7. (SBU) The Government of Peru has stepped forward with
justifications for budgetary initiatives. On November 21,
the Interior and Defense Ministers presented a joint request
to Congress for 400 million soles (133 million USD)
of increased funding to fight narco-terrorism in the Apurimac
and Ene Valleys. (Note: The Armed Forces mainly want money
to buy arms and refurbish bases. The Police particularly
need ammunition, as well as arms and other equipment. End
Note). Minister of Economy Carranza authorized a supplement
of only 50 million soles (16 million USD). The head of the
Peruvian Joint Command, Adm. Montoya, announced that the
Ministry of Defense would construct 5 new anti-subversive
bases in the VRAE to add to the 18 already in the area. The
Minister of Interior also announced construction of new
police bases in the VRAE and Huallaga.

8. (C) Comment: If one goal of narco-terrorists is to
undermine public confidence in the security of the country,
they have made some progress judging by the IPSOS/APOYO poll.

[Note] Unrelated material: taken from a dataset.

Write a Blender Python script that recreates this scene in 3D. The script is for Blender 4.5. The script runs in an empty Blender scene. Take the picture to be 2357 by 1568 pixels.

While the recent attacks on police have caused the usual
polemics against corruption and incompetence on the part of
the government, there is a deeper undercurrent of concern
that narco-terrorism presents a serious menace to
governability in Peru. Most people concur that the VRAE is a
no-go zone, too dangerous to attempt eradication and
development projects. Although Minister Wagner continues to
support the concept of joint operations, to date, Plan VRAE
and other plans to improve social and economic conditions in
the area appear to be stymied by the lack of an executable
security plan. While interdiction operations continue out of
the PNP base at Palma Pampa and joint PNP-EP operations have
been occurring around the eradication operations in the Upper
Huallaga, to date, no joint Police-Army CNT operations are
being conducted in the VRAE. Additionally, Police
representatives have told us that the Armed Forces and PNP do
not share intelligence they have collected on SL in the
Emergency Zones, indicating a lack of mutual trust.